(Records excerpted from a collection)
-- Begin --
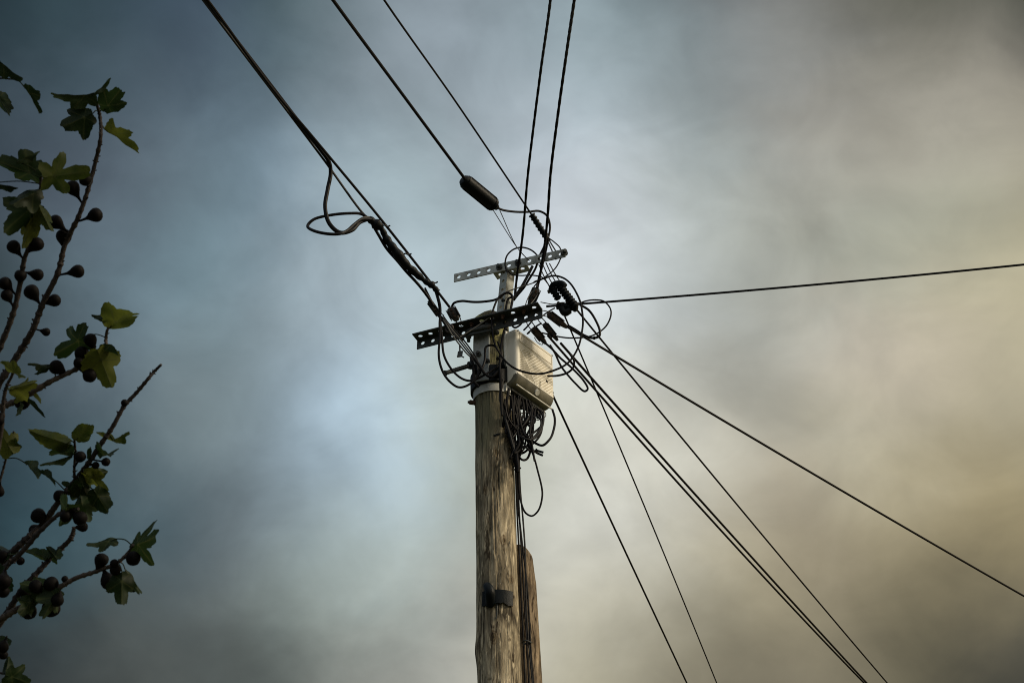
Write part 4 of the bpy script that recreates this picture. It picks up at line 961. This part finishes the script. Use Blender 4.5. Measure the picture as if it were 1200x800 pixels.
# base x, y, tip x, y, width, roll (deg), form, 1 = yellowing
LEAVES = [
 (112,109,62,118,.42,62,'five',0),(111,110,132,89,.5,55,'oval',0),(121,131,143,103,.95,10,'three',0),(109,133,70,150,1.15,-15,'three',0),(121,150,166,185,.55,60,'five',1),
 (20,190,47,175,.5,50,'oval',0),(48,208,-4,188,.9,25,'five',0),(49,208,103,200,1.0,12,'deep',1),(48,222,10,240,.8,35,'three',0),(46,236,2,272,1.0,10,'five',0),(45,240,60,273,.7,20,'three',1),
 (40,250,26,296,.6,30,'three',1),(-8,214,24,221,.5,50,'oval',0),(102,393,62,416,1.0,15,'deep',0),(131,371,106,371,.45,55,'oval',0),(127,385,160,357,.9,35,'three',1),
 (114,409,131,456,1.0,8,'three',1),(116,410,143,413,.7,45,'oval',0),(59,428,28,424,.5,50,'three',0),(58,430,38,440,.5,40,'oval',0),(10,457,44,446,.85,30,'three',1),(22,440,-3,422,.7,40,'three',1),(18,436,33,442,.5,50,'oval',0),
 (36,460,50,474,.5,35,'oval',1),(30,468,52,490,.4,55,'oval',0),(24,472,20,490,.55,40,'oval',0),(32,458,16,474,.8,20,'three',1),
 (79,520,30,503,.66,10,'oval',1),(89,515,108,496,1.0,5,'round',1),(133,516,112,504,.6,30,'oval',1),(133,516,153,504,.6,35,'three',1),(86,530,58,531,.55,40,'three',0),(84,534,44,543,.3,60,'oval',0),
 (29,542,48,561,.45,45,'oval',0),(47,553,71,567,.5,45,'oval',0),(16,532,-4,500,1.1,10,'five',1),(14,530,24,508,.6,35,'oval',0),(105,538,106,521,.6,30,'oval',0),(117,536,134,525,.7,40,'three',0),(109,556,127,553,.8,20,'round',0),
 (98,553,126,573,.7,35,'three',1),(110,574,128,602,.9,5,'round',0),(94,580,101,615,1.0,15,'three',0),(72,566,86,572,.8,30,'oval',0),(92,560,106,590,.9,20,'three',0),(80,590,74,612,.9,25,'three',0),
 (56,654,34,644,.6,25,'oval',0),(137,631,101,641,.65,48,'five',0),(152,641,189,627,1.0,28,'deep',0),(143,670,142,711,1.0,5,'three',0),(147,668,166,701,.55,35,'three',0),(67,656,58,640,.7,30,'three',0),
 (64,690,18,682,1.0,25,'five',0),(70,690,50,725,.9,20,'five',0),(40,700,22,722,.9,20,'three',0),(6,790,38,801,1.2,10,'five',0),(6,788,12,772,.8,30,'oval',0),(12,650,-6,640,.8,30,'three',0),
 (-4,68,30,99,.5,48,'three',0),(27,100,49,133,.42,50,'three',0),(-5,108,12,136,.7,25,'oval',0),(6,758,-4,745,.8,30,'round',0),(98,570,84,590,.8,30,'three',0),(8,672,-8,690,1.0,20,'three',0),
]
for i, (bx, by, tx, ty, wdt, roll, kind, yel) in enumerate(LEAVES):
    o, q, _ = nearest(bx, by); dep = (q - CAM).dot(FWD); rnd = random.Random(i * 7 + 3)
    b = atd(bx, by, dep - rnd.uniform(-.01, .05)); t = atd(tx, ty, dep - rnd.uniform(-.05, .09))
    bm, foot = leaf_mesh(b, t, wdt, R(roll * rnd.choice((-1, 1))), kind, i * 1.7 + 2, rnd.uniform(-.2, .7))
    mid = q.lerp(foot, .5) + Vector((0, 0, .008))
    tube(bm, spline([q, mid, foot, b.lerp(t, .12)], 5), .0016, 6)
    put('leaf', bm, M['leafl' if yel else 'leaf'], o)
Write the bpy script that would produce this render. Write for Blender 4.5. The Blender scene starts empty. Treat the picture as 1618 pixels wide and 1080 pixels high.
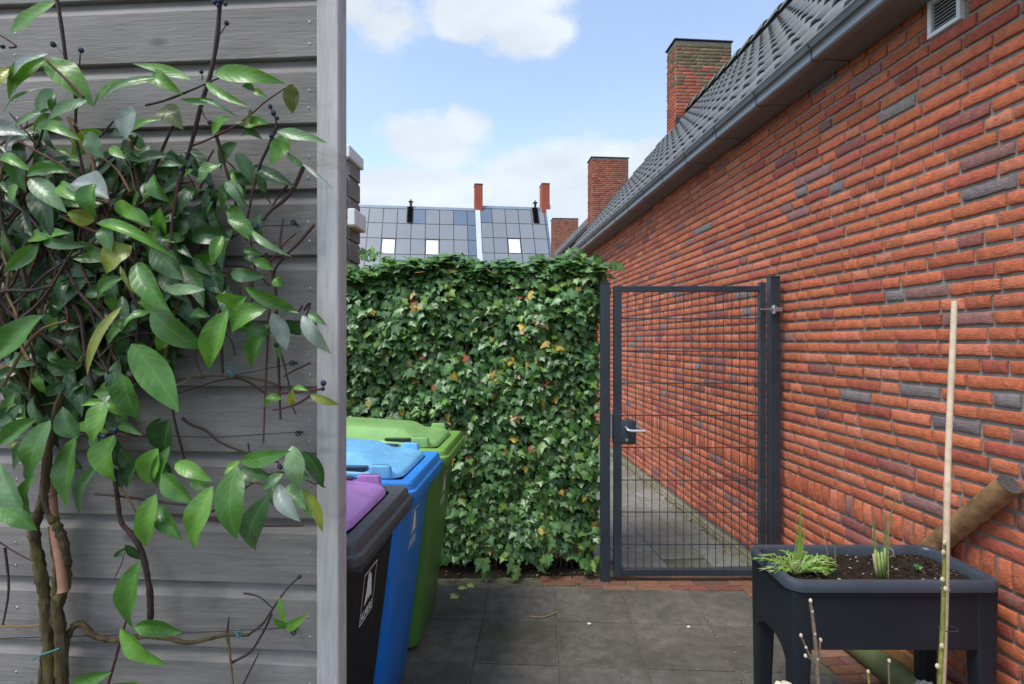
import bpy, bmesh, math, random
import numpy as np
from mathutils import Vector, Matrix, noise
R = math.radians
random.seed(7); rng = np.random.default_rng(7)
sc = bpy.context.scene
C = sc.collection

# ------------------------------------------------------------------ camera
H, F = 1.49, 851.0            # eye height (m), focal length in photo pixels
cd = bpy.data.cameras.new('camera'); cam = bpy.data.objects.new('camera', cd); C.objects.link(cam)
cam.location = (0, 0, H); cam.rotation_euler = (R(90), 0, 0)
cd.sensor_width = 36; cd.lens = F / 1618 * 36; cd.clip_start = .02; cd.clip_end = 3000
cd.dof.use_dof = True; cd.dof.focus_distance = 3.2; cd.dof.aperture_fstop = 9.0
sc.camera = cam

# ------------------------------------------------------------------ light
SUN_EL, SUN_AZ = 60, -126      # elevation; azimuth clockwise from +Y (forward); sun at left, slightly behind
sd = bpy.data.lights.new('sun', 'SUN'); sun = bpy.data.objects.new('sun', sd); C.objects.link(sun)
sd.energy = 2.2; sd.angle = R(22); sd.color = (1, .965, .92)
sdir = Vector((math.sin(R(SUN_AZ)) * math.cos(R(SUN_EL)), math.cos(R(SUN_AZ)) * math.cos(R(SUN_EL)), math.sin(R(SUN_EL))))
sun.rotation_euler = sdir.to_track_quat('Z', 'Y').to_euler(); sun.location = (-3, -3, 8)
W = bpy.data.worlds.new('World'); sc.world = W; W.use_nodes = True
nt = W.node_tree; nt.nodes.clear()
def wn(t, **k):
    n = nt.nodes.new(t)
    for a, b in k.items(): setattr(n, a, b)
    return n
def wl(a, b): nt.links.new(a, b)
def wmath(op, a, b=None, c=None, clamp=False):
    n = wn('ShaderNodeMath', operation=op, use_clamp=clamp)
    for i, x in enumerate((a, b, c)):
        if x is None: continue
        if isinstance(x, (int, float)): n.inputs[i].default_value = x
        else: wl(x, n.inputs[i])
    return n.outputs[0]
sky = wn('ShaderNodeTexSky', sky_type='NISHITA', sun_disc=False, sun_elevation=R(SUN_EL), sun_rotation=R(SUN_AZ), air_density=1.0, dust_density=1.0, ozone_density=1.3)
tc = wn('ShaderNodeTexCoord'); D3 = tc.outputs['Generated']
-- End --
● EXERCISE INSTRUCTIONS
Ignore the images and quote every line of the listing exactly.

● ANSWER TO THIS PROBLEM
Write part 4 of the bpy script that recreates this picture. It picks up at line 961. This part finishes the script. Use Blender 4.5. Measure the picture as if it were 1200x800 pixels.
# base x, y, tip x, y, width, roll (deg), form, 1 = yellowing
LEAVES = [
 (112,109,62,118,.42,62,'five',0),(111,110,132,89,.5,55,'oval',0),(121,131,143,103,.95,10,'three',0),(109,133,70,150,1.15,-15,'three',0),(121,150,166,185,.55,60,'five',1),
 (20,190,47,175,.5,50,'oval',0),(48,208,-4,188,.9,25,'five',0),(49,208,103,200,1.0,12,'deep',1),(48,222,10,240,.8,35,'three',0),(46,236,2,272,1.0,10,'five',0),(45,240,60,273,.7,20,'three',1),
 (40,250,26,296,.6,30,'three',1),(-8,214,24,221,.5,50,'oval',0),(102,393,62,416,1.0,15,'deep',0),(131,371,106,371,.45,55,'oval',0),(127,385,160,357,.9,35,'three',1),
 (114,409,131,456,1.0,8,'three',1),(116,410,143,413,.7,45,'oval',0),(59,428,28,424,.5,50,'three',0),(58,430,38,440,.5,40,'oval',0),(10,457,44,446,.85,30,'three',1),(22,440,-3,422,.7,40,'three',1),(18,436,33,442,.5,50,'oval',0),
 (36,460,50,474,.5,35,'oval',1),(30,468,52,490,.4,55,'oval',0),(24,472,20,490,.55,40,'oval',0),(32,458,16,474,.8,20,'three',1),
 (79,520,30,503,.66,10,'oval',1),(89,515,108,496,1.0,5,'round',1),(133,516,112,504,.6,30,'oval',1),(133,516,153,504,.6,35,'three',1),(86,530,58,531,.55,40,'three',0),(84,534,44,543,.3,60,'oval',0),
 (29,542,48,561,.45,45,'oval',0),(47,553,71,567,.5,45,'oval',0),(16,532,-4,500,1.1,10,'five',1),(14,530,24,508,.6,35,'oval',0),(105,538,106,521,.6,30,'oval',0),(117,536,134,525,.7,40,'three',0),(109,556,127,553,.8,20,'round',0),
 (98,553,126,573,.7,35,'three',1),(110,574,128,602,.9,5,'round',0),(94,580,101,615,1.0,15,'three',0),(72,566,86,572,.8,30,'oval',0),(92,560,106,590,.9,20,'three',0),(80,590,74,612,.9,25,'three',0),
 (56,654,34,644,.6,25,'oval',0),(137,631,101,641,.65,48,'five',0),(152,641,189,627,1.0,28,'deep',0),(143,670,142,711,1.0,5,'three',0),(147,668,166,701,.55,35,'three',0),(67,656,58,640,.7,30,'three',0),
 (64,690,18,682,1.0,25,'five',0),(70,690,50,725,.9,20,'five',0),(40,700,22,722,.9,20,'three',0),(6,790,38,801,1.2,10,'five',0),(6,788,12,772,.8,30,'oval',0),(12,650,-6,640,.8,30,'three',0),
 (-4,68,30,99,.5,48,'three',0),(27,100,49,133,.42,50,'three',0),(-5,108,12,136,.7,25,'oval',0),(6,758,-4,745,.8,30,'round',0),(98,570,84,590,.8,30,'three',0),(8,672,-8,690,1.0,20,'three',0),
]
for i, (bx, by, tx, ty, wdt, roll, kind, yel) in enumerate(LEAVES):
    o, q, _ = nearest(bx, by); dep = (q - CAM).dot(FWD); rnd = random.Random(i * 7 + 3)
    b = atd(bx, by, dep - rnd.uniform(-.01, .05)); t = atd(tx, ty, dep - rnd.uniform(-.05, .09))
    bm, foot = leaf_mesh(b, t, wdt, R(roll * rnd.choice((-1, 1))), kind, i * 1.7 + 2, rnd.uniform(-.2, .7))
    mid = q.lerp(foot, .5) + Vector((0, 0, .008))
    tube(bm, spline([q, mid, foot, b.lerp(t, .12)], 5), .0016, 6)
    put('leaf', bm, M['leafl' if yel else 'leaf'], o)
Write the bpy script that would produce this render. Write for Blender 4.5. The Blender scene starts empty. Treat the picture as 1618 pixels wide and 1080 pixels high.
import bpy, bmesh, math, random
import numpy as np
from mathutils import Vector, Matrix, noise
R = math.radians
random.seed(7); rng = np.random.default_rng(7)
sc = bpy.context.scene
C = sc.collection

# ------------------------------------------------------------------ camera
H, F = 1.49, 851.0            # eye height (m), focal length in photo pixels
cd = bpy.data.cameras.new('camera'); cam = bpy.data.objects.new('camera', cd); C.objects.link(cam)
cam.location = (0, 0, H); cam.rotation_euler = (R(90), 0, 0)
cd.sensor_width = 36; cd.lens = F / 1618 * 36; cd.clip_start = .02; cd.clip_end = 3000
cd.dof.use_dof = True; cd.dof.focus_distance = 3.2; cd.dof.aperture_fstop = 9.0
sc.camera = cam

# ------------------------------------------------------------------ light
SUN_EL, SUN_AZ = 60, -126      # elevation; azimuth clockwise from +Y (forward); sun at left, slightly behind
sd = bpy.data.lights.new('sun', 'SUN'); sun = bpy.data.objects.new('sun', sd); C.objects.link(sun)
sd.energy = 2.2; sd.angle = R(22); sd.color = (1, .965, .92)
sdir = Vector((math.sin(R(SUN_AZ)) * math.cos(R(SUN_EL)), math.cos(R(SUN_AZ)) * math.cos(R(SUN_EL)), math.sin(R(SUN_EL))))
sun.rotation_euler = sdir.to_track_quat('Z', 'Y').to_euler(); sun.location = (-3, -3, 8)
W = bpy.data.worlds.new('World'); sc.world = W; W.use_nodes = True
nt = W.node_tree; nt.nodes.clear()
def wn(t, **k):
    n = nt.nodes.new(t)
    for a, b in k.items(): setattr(n, a, b)
    return n
def wl(a, b): nt.links.new(a, b)
def wmath(op, a, b=None, c=None, clamp=False):
    n = wn('ShaderNodeMath', operation=op, use_clamp=clamp)
    for i, x in enumerate((a, b, c)):
        if x is None: continue
        if isinstance(x, (int, float)): n.inputs[i].default_value = x
        else: wl(x, n.inputs[i])
    return n.outputs[0]
sky = wn('ShaderNodeTexSky', sky_type='NISHITA', sun_disc=False, sun_elevation=R(SUN_EL), sun_rotation=R(SUN_AZ), air_density=1.0, dust_density=1.0, ozone_density=1.3)
tc = wn('ShaderNodeTexCoord'); D3 = tc.outputs['Generated']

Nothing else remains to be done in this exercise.